Going Green Youth Event – Scottish Interfaith Week #SIFW19 Eat Share Love

MSP Ross Greer, “We have rights to our planet as well as responsibilities.”

 

I attended a youth event “Going Green Together” at Interfaith Scotland as part of Scottish Interfaith Week 2019 Eat Share Love #SIFW19. Ross Greer MSP gave a really inspirational talk, we saw a live cooking demo and played some interactive games. Below is what I took from the event.

Not only has the planet started to break itself down, but a shortage of essentials such as water are going to increase leading us into “resource wars”. In fact, some people may not know that climate change is even a factor causing people to be forced to leave their homes, if they can no longer work and live off their land and creates more refugees. We are in a climate crisis, and although we cannot change the damage, we have caused our planet we still can recognise the urgency in a need for change. Whilst individual changes are great, it is systematic changes that we will benefit from, and this is where faith groups can help.

Agriculture is the biggest net emitter of methane, a harmful gas destructive to the planet. Not only this, but if we continuously cut down the rainforests to make room for more land for produce, then we are eliminating the main source to help clear up these gases and protect the planet. When it comes down it, big corporations are a major force speeding up climate change. Their goal is ultimately to make profit by creating product. With an ever-increasing population and increase in demand, they are absolutely driving the climate crisis.
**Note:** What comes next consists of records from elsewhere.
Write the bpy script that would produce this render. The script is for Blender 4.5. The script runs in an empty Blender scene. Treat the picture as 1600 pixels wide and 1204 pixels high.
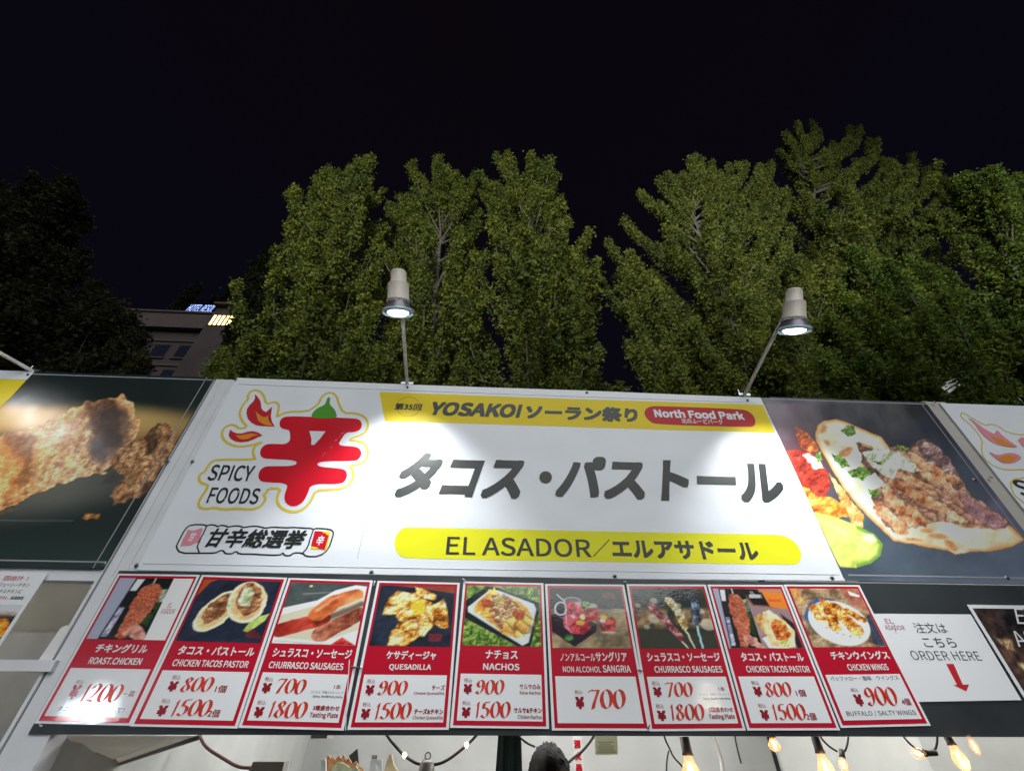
import bpy, math, random
import numpy as np
from mathutils import Vector, Matrix
from mathutils.geometry import tessellate_polygon
random.seed(7); RNG = np.random.default_rng(7)
S = bpy.context.scene; COL = S.collection

# ---------------------------------------------------------------- camera
FPX, PITCH, ROLL, YAW = 670.0, 0.688756, 0.00245, 0.049097
CAMX, CAMD, CAMZ = -0.02376, 1.66128, 1.62
_x1 = np.array([math.cos(YAW), -math.sin(YAW), 0.]); _y1 = np.array([math.sin(YAW), math.cos(YAW), 0.]); _z = np.array([0, 0, 1.])
DIR = _y1*math.cos(PITCH)+_z*math.sin(PITCH); UP0 = _z*math.cos(PITCH)-_y1*math.sin(PITCH)
RGT = _x1*math.cos(ROLL)+UP0*math.sin(ROLL); UPV = UP0*math.cos(ROLL)-_x1*math.sin(ROLL)
CAM = np.array([CAMX, -CAMD, CAMZ])
cd = bpy.data.cameras.new('camera'); cam = bpy.data.objects.new('camera', cd); COL.objects.link(cam)
cd.sensor_fit = 'HORIZONTAL'; cd.sensor_width = 36; cd.lens = FPX/1600*36; cd.clip_start = .05; cd.clip_end = 600
cam.matrix_world = Matrix(((RGT[0], UPV[0], -DIR[0], CAM[0]), (RGT[1], UPV[1], -DIR[1], CAM[1]), (RGT[2], UPV[2], -DIR[2], CAM[2]), (0, 0, 0, 1)))
S.camera = cam

def at(px, py, Y=0.):
    """the point of the vertical plane y = Y seen at this place of the photograph"""
    w = DIR*FPX + RGT*(px-800.) + UPV*(602.-py)
    return CAM + w*((CAMD+Y)/w[1])
def proj(p):
    d = np.asarray(p)-CAM; k = d@DIR
    return 800+FPX*(d@RGT)/k, 602-FPX*(d@UPV)/k

# ---------------------------------------------------------------- world, festival glow and added fill lamps, exposure
wd = bpy.data.worlds.new('World'); S.world = wd; wd.use_nodes = True
nt = wd.node_tree; nt.nodes.clear()
wo = nt.nodes.new('ShaderNodeOutputWorld'); bg = nt.nodes.new('ShaderNodeBackground')
tc = nt.nodes.new('ShaderNodeTexCoord'); sp = nt.nodes.new('ShaderNodeSeparateXYZ'); rp = nt.nodes.new('ShaderNodeValToRGB')
nz = nt.nodes.new('ShaderNodeTexNoise'); nz.inputs['Scale'].default_value = 2.2; nz.inputs['Detail'].default_value = 6
mx = nt.nodes.new('ShaderNodeMix'); mx.data_type = 'RGBA'; mx.inputs[0].default_value = .18; mx.blend_type = 'MULTIPLY'
nt.links.new(tc.outputs['Generated'], sp.inputs[0]); nt.links.new(sp.outputs[2], rp.inputs[0]); nt.links.new(tc.outputs['Generated'], nz.inputs['Vector'])
rp.color_ramp.elements[0].position = .30; rp.color_ramp.elements[0].color = (.0036, .0042, .0105, 1)
rp.color_ramp.elements[1].position = .98; rp.color_ramp.elements[1].color = (.0032, .0020, .0042, 1)
e = rp.color_ramp.elements.new(.62); e.color = (.0029, .0025, .0060, 1)
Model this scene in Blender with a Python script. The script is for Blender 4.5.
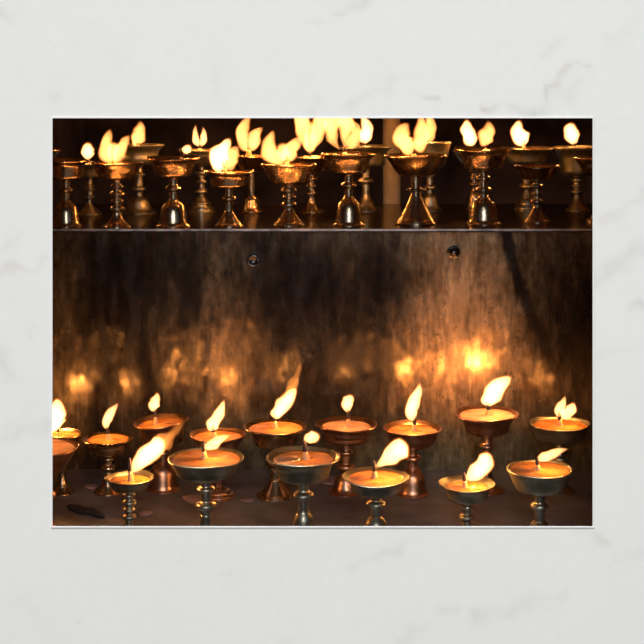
import bpy, math, random
from mathutils import Vector, noise, Matrix

for o in list(bpy.data.objects):
    bpy.data.objects.remove(o)
scene = bpy.context.scene
C = scene.collection
random.seed(7)

# ------------------------------------------------------------------ camera
F, HOR, CX = 1350.0, 70.0, 322.0        # focal length in px, eye level row, centre column
EYE = 0.536                             # eye height above the lower floor
SHELF = 0.323                           # height of the upper shelf
camd = bpy.data.cameras.new('camera')
cam = bpy.data.objects.new('camera', camd)
C.objects.link(cam)
cam.location = (0, 0, EYE)
cam.rotation_euler = (math.pi/2, 0, 0)
camd.sensor_width = 36
camd.lens = F/644*36
camd.shift_y = -(322-HOR)/644
camd.clip_start = 0.01
camd.dof.use_dof = True
camd.dof.focus_distance = 1.58
camd.dof.aperture_fstop = (camd.lens/1000)/0.0045
scene.camera = cam

# ------------------------------------------------------------------ world, sun, daylight, exposure
w = bpy.data.worlds.new('world')
scene.world = w
w.use_nodes = True
w.node_tree.nodes['Background'].inputs[0].default_value = (0.90, 0.95, 1.0, 1)
w.node_tree.nodes['Background'].inputs[1].default_value = 0.10

sd = bpy.data.lights.new('sun', 'SUN')
sd.energy = 9.05
sd.angle = math.radians(7)
sd.color = (1.0, 0.995, 0.985)
sun = bpy.data.objects.new('sun', sd)
C.objects.link(sun)
sun.rotation_euler = Vector((0.22, 0.19, -1)).to_track_quat('-Z', 'Y').to_euler()

ad = bpy.data.lights.new('daylight', 'AREA')     # soft daylight from the doorway behind the viewer
ad.shape = 'RECTANGLE'
ad.size, ad.size_y = 0.8, 0.9
ad.energy = 22
ad.color = (0.93, 0.97, 0.98)
day = bpy.data.objects.new('daylight', ad)
C.objects.link(day)
day.location = (0.08, -0.9, 1.05)
day.rotation_euler = (Vector((0, 1.7, 0.3)) - day.location).to_track_quat('-Z', 'Y').to_euler()

scene.view_settings.view_transform = 'Standard'
scene.view_settings.look = 'None'
scene.view_settings.exposure = 0.0
scene.view_settings.gamma = 1.0
scene.cycles.sample_clamp_indirect = 3.0
scene.cycles.max_bounces = 6
scene.cycles.volume_bounces = 0
scene.cycles.use_light_tree = True

# ------------------------------------------------------------------ helpers
def at(px, py, Y):
    return Vector(((px-CX)*Y/F, Y, EYE-(py-HOR)*Y/F))

def obj(name, verts, faces, mat, parent=None, smooth=True):
    me = bpy.data.meshes.new(name)
    me.from_pydata([tuple(v) for v in verts], [], faces)
    me.update()
    if smooth:
        me.shade_smooth()
    if mat:
        me.materials.append(mat)
    o = bpy.data.objects.new(name, me)
    C.objects.link(o)
    if parent:
        o.parent = parent
    return o

def tag(o, label=None, cat=None, group=None, kind=None):
    if label: o['label'] = label
    if cat: o['category'] = cat
    if group: o['group'] = group
    if kind: o['kind'] = kind
    return o

def empty(name, loc):
    o = bpy.data.objects.new(name, None)
    o.empty_display_size = 0.02
    C.objects.link(o)
    o.location = loc
    return o

def box(v, f, x0, x1, y0, y1, z0, z1):
    b = len(v)
    v += [(x0,y0,z0),(x1,y0,z0),(x1,y1,z0),(x0,y1,z0),(x0,y0,z1),(x1,y0,z1),(x1,y1,z1),(x0,y1,z1)]
    f += [tuple(b+i for i in q) for q in ((0,3,2,1),(4,5,6,7),(0,1,5,4),(1,2,6,5),(2,3,7,6),(3,0,4,7))]

def lathe(profile, seg=48, wob=None):
    """closed surface of revolution; profile runs from the axis to the axis"""
    v, f = [], []
    rings = []
    for r, z in profile:
        if r < 1e-6:
            rings.append([len(v)]); v.append((0, 0, z))
        else:
            ring = []
            for k in range(seg):
                a = 2*math.pi*k/seg
                rr, zz = (r, z) if not wob else wob(r, z, a)
                ring.append(len(v)); v.append((rr*math.cos(a), rr*math.sin(a), zz))
            rings.append(ring)
    for a, b in zip(rings, rings[1:]):
        for k in range(seg):
            k2 = (k+1) % seg
            if len(a) == 1 and len(b) == 1: continue
            if len(a) == 1: f.append((a[0], b[k2], b[k]))
            elif len(b) == 1: f.append((a[k], a[k2], b[0]))
            else: f.append((a[k], a[k2], b[k2], b[k]))
    return v, f

def sweep(points, radii, seg=20, rough=0.0, seed=0):
    """closed tube along points (in a roughly upright plane)"""
    v, f, n = [], [], len(points)
    rings = []
    for i, (p, r) in enumerate(zip(points, radii)):
        t = (points[min(i+1, n-1)] - points[max(i-1, 0)]).normalized()
        s = t.cross(Vector((0, 1, 0))).normalized()
        u = t.cross(s).normalized()
        ring = []
        for k in range(seg):
            a = 2*math.pi*k/seg
            d = s*math.cos(a) + u*math.sin(a)
            q = 1.0
            if rough:
                q = 1 + rough*noise.noise(Vector((math.cos(a)*0.9+seed*3.1, math.sin(a)*0.9, i*4.0/n+seed)))
            ring.append(len(v)); v.append(p + d*max(r*q, 1e-5))
        rings.append(ring)
    for a, b in zip(rings, rings[1:]):
        for k in range(seg):
            k2 = (k+1) % seg
            f.append((a[k], a[k2], b[k2], b[k]))
    f.append(tuple(reversed(rings[0]))); f.append(tuple(rings[-1]))
    return v, f

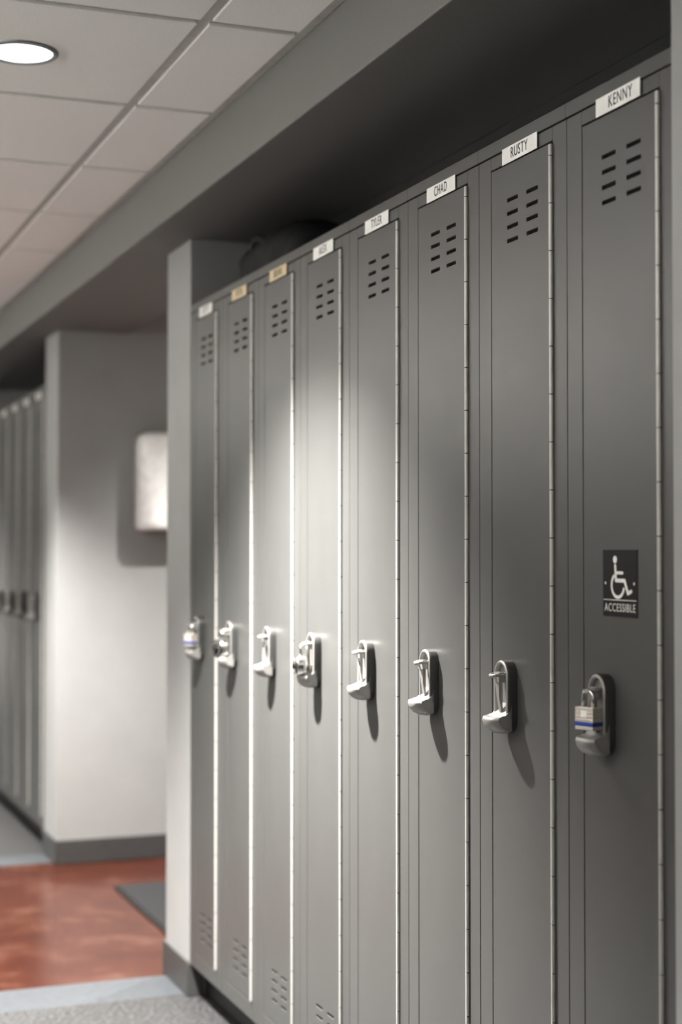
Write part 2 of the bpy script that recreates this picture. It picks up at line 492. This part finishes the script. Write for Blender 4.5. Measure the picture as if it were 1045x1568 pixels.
# ------------------------------------------------------------------ bag on top of lockers
def bag():
    e = empty('duffel_bag', (.185, 3.90, LZ1))
    bm = bmesh.new(); bmesh.ops.create_uvsphere(bm, u_segments=48, v_segments=28, radius=1)
    for v in bm.verts:
        c = v.co.copy()
        f = lambda t, e_: math.copysign(abs(t)**e_, t)
        q = Vector((f(c.x, .7)*.105, f(c.y, .6)*.245, f(c.z, .7)*.078))
        q.z *= 1-.25*math.sin(c.y*2.2+.6)*max(0, c.z)
        q += c*.007*math.sin(c.y*14+c.z*5)
        q.z = max(q.z, -.074)+.074
        v.co = q
    obj(mesh_of(bm, 'bag_body', ['fabric'], True), 'bag_body', e)
    bm = bmesh.new()
    for s in (-1, 1):
        tube(bm, [(-.085-.02*math.sin(math.pi*i/8), -.1+.025*i, .085+.045*math.sin(math.pi*i/8)+.004*s) for i in range(9)], .006, 8)
    tube(bm, [(0, -.22+.055*i, .150-.0016*(i-4)**2) for i in range(9)], .004, 6)
    obj(mesh_of(bm, 'handles', ['fabric'], True), 'handles', e)
bag()

# ------------------------------------------------------------------ paper towel dispenser on alcove wall
e = empty('paper_towel_dispenser', (.447, A0-.0005, 1.51))
bm = bmesh.new()
# plan outline (rounded front corners), lofted top to bottom with softened ends
R = .065; D = .135; HWd = .14
plan = [(-HWd, 0)]
for i in range(11):
    a = math.pi/2*i/10; plan.append((-HWd+R-R*math.cos(a), -D+R-R*math.sin(a)))
for i in range(11):
    a = math.pi/2*i/10; plan.append((HWd-R+R*math.sin(a), -D+R-R*math.cos(a)))
plan.append((HWd, 0))
rings = []
for z, inset in [(-.195, .016), (-.190, .006), (-.180, .001), (-.165, 0), (.150, 0), (.172, .004), (.186, .013), (.195, .032)]:
    rings.append([bm.verts.new((x*(1-inset/HWd), y*(1-inset/D), z)) for x, y in plan])
n = len(plan)
for i in range(len(rings)-1):
    for k in range(n):
        f = bm.faces.new((rings[i][k], rings[i][(k+1) % n], rings[i+1][(k+1) % n], rings[i+1][k])); f.smooth = 0 < k+1 < n
bm.faces.new(rings[0]); bm.faces.new(rings[-1])
obj(mesh_of(bm, 'cover', ['enamel']), 'cover', e)
boxes('paper_slot', [(-.10, .10, -.10, -.02, -.199, -.194)], ['black'], 0, e)
boxes('lock_button', [(-.012, .012, -.139, -.133, .10, .115)], ['chrome'], .002, e)

# ------------------------------------------------------------------ downlights
LX = CAMX+.535
def downlight(y, power=300, x=LX, z=CZ, size=99):
    e = empty('recessed_downlight', (x, y, z))
    bm = bmesh.new()
    prof = [(.076, 0), (.076, -.003), (.072, -.006), (.066, -.006), (.063, -.001)]
    n = 48; rings = [[bm.verts.new((r*math.cos(2*math.pi*k/n), r*math.sin(2*math.pi*k/n), z)) for k in range(n)] for r, z in prof]
    for i in range(len(prof)-1):
        for k in range(n):
            bm.faces.new((rings[i][k], rings[i][(k+1) % n], rings[i+1][(k+1) % n], rings[i+1][k]))
    obj(mesh_of(bm, 'trim_ring', ['trim'], True), 'trim_ring', e)
    bm = bmesh.new(); add_cyl(bm, (0, 0, -.0012), (0, 0, 1), .064, .002, 40)
    obj(mesh_of(bm, 'lens', ['lens']), 'lens', e)
    L = bpy.data.lights.new('lamp', 'SPOT'); L.energy = power; L.spot_size = math.radians(size); L.spot_blend = 1
    L.shadow_soft_size = .03; L.color = (1, .97, .925)
    lo = bpy.data.objects.new('lamp', L); COL.objects.link(lo); lo.parent = e; lo.location = (0, 0, -.045)
DY = gy0+.305
for k, pw in ((-2, 200), (0, 1420), (1, 820), (2, 600), (3, 400)):
    downlight(DY+2.44*k, pw)
downlight(5.25, 260, .95, CZ+.05, 125)

# added out-of-view fill along the left wall: housing and strip brightening the ceiling
e = empty('added_ceiling_fill', (LW, 4.0, 1.78))
boxes('housing', [(0, .16, -6.0, 6.0, -.07, -.06), (.15, .16, -6.0, 6.0, -.06, .01), (0, .01, -6.0, 6.0, -.06, .01),
                  (.01, .15, -6.0, -5.99, -.06, .01), (.01, .15, 5.99, 6.0, -.06, .01)], ['trim'], .002, e)
L = bpy.data.lights.new('fill_strip', 'AREA'); L.shape = 'RECTANGLE'; L.size = .10; L.size_y = 11.9; L.energy = 215
L.color = (1, .97, .93)
lo = bpy.data.objects.new('fill_strip', L); COL.objects.link(lo); lo.parent = e; lo.location = (.08, 0, -.03)
lo.rotation_euler = (math.pi, 0, 0)

w = bpy.data.worlds.new('World'); S.world = w; w.use_nodes = True
w.node_tree.nodes['Background'].inputs['Color'].default_value = (.5, .5, .5, 1)
w.node_tree.nodes['Background'].inputs['Strength'].default_value = .3

# ------------------------------------------------------------------ camera
cam = bpy.data.cameras.new('Camera'); co = bpy.data.objects.new('Camera', cam); COL.objects.link(co)
cam.sensor_fit = 'VERTICAL'; cam.sensor_height = 36; cam.sensor_width = 24
cam.lens = 2404/1568*36
co.location = (CAMX, 0, CAMH)
co.rotation_euler = (math.radians(90+1.406), 0, -math.radians(21.03))
cam.dof.use_dof = True; cam.dof.focus_distance = 2.65; cam.dof.aperture_fstop = 2.8
cam.clip_start = .02
S.camera = co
But there is still hope, if we work together to target systematic changes. For example, we need to push for laws to be made against trading, which will harm the rainforests. Furthermore, although veganism is not necessarily a solution, and often comes with its own set of harmful effects to the planet, a reduction in the amount of meat we eat would be beneficial. Therefore, having good quality tasting vegetarian and vegan options available in the place we eat is necessary and to have these options on menus should be made mandatory.

One strong solution that stood out, was to support local grown food. Whether that be supporting local farms or having more community gardens where people can grow food. All we need for this is a small piece of land and as most faith communities do have premises it is ideal. This is good in so many ways. Importantly, it will collectively change a system of large corporations dealing with produce demand and it also directly tackles poverty, even if that poverty is within one of the richest countries like the UK. Interestingly, enough as a person’s income rises so does their impact on the environment. This means that it is those of us with cars or who frequently fly abroad for holidays who make the most contributions to pollution and those of us with more food expectations that are creating a need to export foods from countries that we do not have and build heated greenhouses in which to grow them. Therefore, eating seasonally could help this demand as we would be eating foods (preferably produced locally) that naturally exist at certain times of the year and not only would we notice health improvements, but it would improve the stress we put on our planet. Frances Park, created a programme called Cook, Taste and Take Away which is great as she shows people how to cook with what we have, and how to make it last by transforming a few simple ingredients into many different meals. I personally feel that food is a very sociable thing, I love to eat with people but this way you get to cook as a community too and take the food away.

So, everyone, let’s stop stressing our planet out! Instead let us protect the rainforests, the immigrants who likely work for very very little under slave like conditions in these farms and help the poorest in our own communities by simply eating, local and seasonally.